I was interested in the data he was using to make his claim. Was it impersonal statistics, co-relating stats on supposed levels of atheism and stats on suicide? Or was it more detailed? Did someone carry out, a limited survey interviewing relatives (difficult to interrogate the dead) to attempt to form an opinion that favoured the argument he posited? Did whatever survey he used attempt to delve into the imagined (or stated if there was more information available) reason for the suicide.
A five minute search ( I used the Wikipedia entry on suicide stats) before I started asking for data quickly indicated at least a superficial connection. I gave the figures for China and Australia some closer thought.
The Chinese stats. are 22 per 100,000 per year.

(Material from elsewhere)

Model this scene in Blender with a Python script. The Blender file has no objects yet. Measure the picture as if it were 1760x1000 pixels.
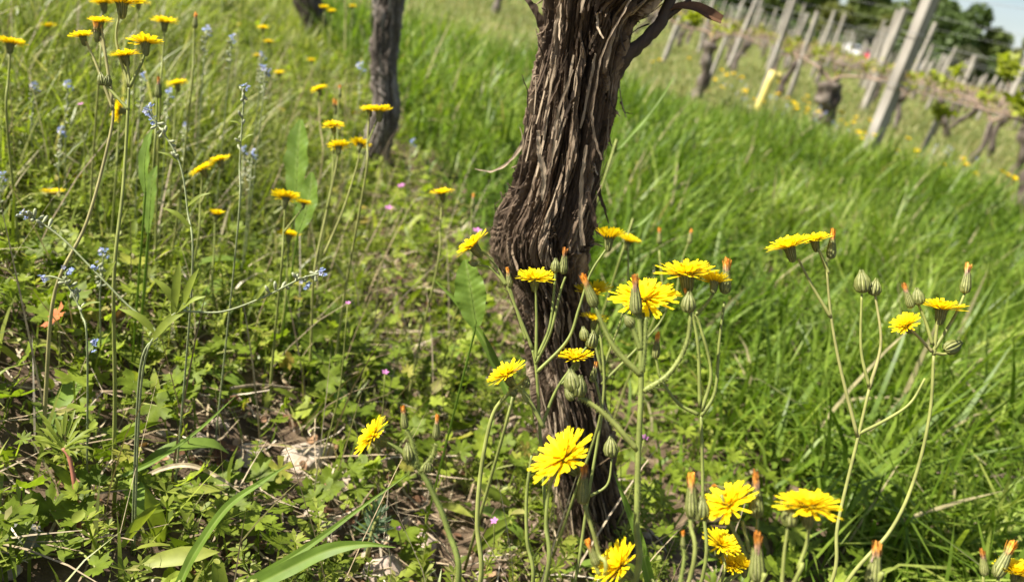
import bpy, math, random
import numpy as np
from mathutils import Vector, Matrix

# ------------------------------------------------------------------ camera, sky, sun, exposure
sc = bpy.context.scene
col = sc.collection
FPX, PITCH, ROLL, EYE = 1381.0, math.radians(21.5), math.radians(15.0), 0.5
_F = np.array([0, math.cos(PITCH), -math.sin(PITCH)])
_U0 = np.array([0, math.sin(PITCH), math.cos(PITCH)])
_R0 = np.array([1.0, 0, 0])
_R = math.cos(ROLL) * _R0 + math.sin(ROLL) * _U0
_U = -math.sin(ROLL) * _R0 + math.cos(ROLL) * _U0
_C = np.array([0, 0, EYE])
cam = bpy.data.cameras.new('camera')
cam.sensor_width = 36.0
cam.lens = FPX / 1760.0 * 36.0
cam.clip_start, cam.clip_end = 0.02, 2000
cam.dof.use_dof = True
cam.dof.focus_distance = 0.51
cam.dof.aperture_fstop = 7.8
camo = bpy.data.objects.new('camera', cam)
col.objects.link(camo)
camo.matrix_world = Matrix(((_R[0], _U[0], -_F[0], _C[0]), (_R[1], _U[1], -_F[1], _C[1]), (_R[2], _U[2], -_F[2], _C[2]), (0, 0, 0, 1)))
sc.camera = camo

SUN_A, SUN_EL = math.radians(77), math.radians(47)      # azimuth to the left of straight behind the camera
SUN = Vector((-math.cos(SUN_EL) * math.sin(SUN_A), -math.cos(SUN_EL) * math.cos(SUN_A), math.sin(SUN_EL)))
w = bpy.data.worlds.new('World')
sc.world = w
w.use_nodes = True
_nt = w.node_tree
_bg = _nt.nodes['Background']
_sky = _nt.nodes.new('ShaderNodeTexSky')
_sky.sky_type = 'NISHITA'
_sky.sun_disc = False
_sky.sun_elevation = SUN_EL
_sky.sun_rotation = math.atan2(SUN.x, SUN.y)
_sky.dust_density = 1.0
_tc = _nt.nodes.new('ShaderNodeTexCoord'); _mp = _nt.nodes.new('ShaderNodeMapping'); _mp.inputs['Scale'].default_value = (2.2, 2.2, 7.0)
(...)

On the surface it may be said that China is an atheistic nation. But its open to argue that the Chinese social system is cohesive (this is a system that has endured for more than 3000 years, so strong that conquerors and enemies embrace it. Alternately, Buddhism is still popular. But since buddhism does not have a a god, is Buddhism a religion in the sense that SM was claiming? In any case Buddhists sometimes commit suicide - there was a famous example in Athens 2000+ years ago.
Is atheistical communism a religion. It often (in the past) required similar 'faith' to religion.
The Australian figures are 10 100,000 per year. On the surface Australia is likely counted as religious. But only about 5% of the population are at church on any given sunday. On SM's hypothesis, one would think that the Australian figures should be higher.
Finally, I thought of the first waves of persecution of the early church. It is recorded that some early Christians would 'volunteer' to be martyrs, effectively using the state as their means of death. Here (to me) was an example of religion causing suicide.
The proposition that there is a relationship between suicide and lack of belief in a god-figure is much more complex than the raw figures that SM seems to have been quoting
I repeat, without knowing the basis for his argument, there is no real discussion.